My personal experience brought Jesus's resurrection to the forefront of my thoughts about what happened to me.  It was an "Aha" moment that came to me after the fact of its occurrence.  I wasn't thinking about resurrection before it happened or even shortly thereafter because I was in shock by its occurrence.   I wasn't thinking that if I did this thing that thing would happen or if I let go of this position I would find myself in a different position.  None of those thoughts came to mind until after what I perceived as a resurrection event in my life occurred.

Had I not known the story of Jesus' resurrection, I would not have been able to trace  my experience back to its origins; to the trauma and actions that led to a change of perspective and a change of position; that would lead me seeing the needs of others as more important than my own need at the moment.  I was ready to fight for what I thought was right (and I was right) but instead thought of what the cost of trying to be right; to make my case, would inflict on others, so I abandoned the fight to be right, too let go and move on. the

I was prepared to lose my job in order to save the jobs of my co-workers.  And what it led to was the positions of the others being secured and me moving into newly created position to fix what was wrong in the system; something I was going to fight for become a responsibility I was charged with fixing; something I would not have thought possible, given the circumstances.  The details are irrelevant here.  Resurrection has nothing to do with the details or the facts of a situation.  It is all about letting go in order to make space for others; to make space for God, to be willing to be recreated.

This was not where my mind was at the time, but the moment of my letting go became the moment where my mind melded with the mind of God; where I began to see the bigger picture beyond my self to see the needs of others as important as my own in a real and connected sense.  I felt like I was dying and I was in the sense I saw myself entering into unknown territory.
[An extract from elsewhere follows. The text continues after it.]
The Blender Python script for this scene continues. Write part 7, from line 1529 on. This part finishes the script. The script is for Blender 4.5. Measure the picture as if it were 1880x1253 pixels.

I was dying to self and therein lies the truth of that experience - a truth that goes beyond the facts; a truth that speaks of the Truth that is Christ.

It is what has led me to my creed, "What is true for Jesus is true for me."  "What is true about Jesus is true about us." This is where theology must proceed from; the truth about who we are; as in, whose we are, that bigger picture that takes us beyond the facts to the very core, the very truth of our being.  Like the Christmas Story, the Easter Story is OUR STORY.  JESUS' STORY IS OUR STORY.

Jesus lived into being the Christ of God, a new creation that affirms the meaning of creation.  Jesus' story is a story of redemption; of restoring the original meaning of who we are and whose we are.  In that sense, I can say that Jesus Christ is risen and continues to rise.  The resurrection is ongoing. Like the Big Bang,  resurrection continues to create and recreate; to make all things new again.  I don't say that from fact, but rather from a perspective derived from personal experience.

Theology is speculative, at best.  We are looking through a glass darkly, as Paul would put it.  We can only make speculative statements about God and Christ based on the experiences that we encounter that can find reference in scripture by which they are defined.  Such experiences lead me to understand that truth exceeds fact and that truth is not the personal domain of anyone but is the essence of God who defies to be seen by being intimately immanent with us and defies to be known as a mere fact.

In some of our Holy Eucharist liturgies we proclaim, "Christ has died.  Christ has risen. Christ will come again."   I would say, based on experience, "That Christ is. That Christ was risen up in the person of Jesus of Nazareth. That Christ keeps rising us up until all is Christ."  Resurrection is truly what reformation is about; it is gaining a new perspective and taking on a different role in the world.  The question is what are we, what is the Church being resurrected to be?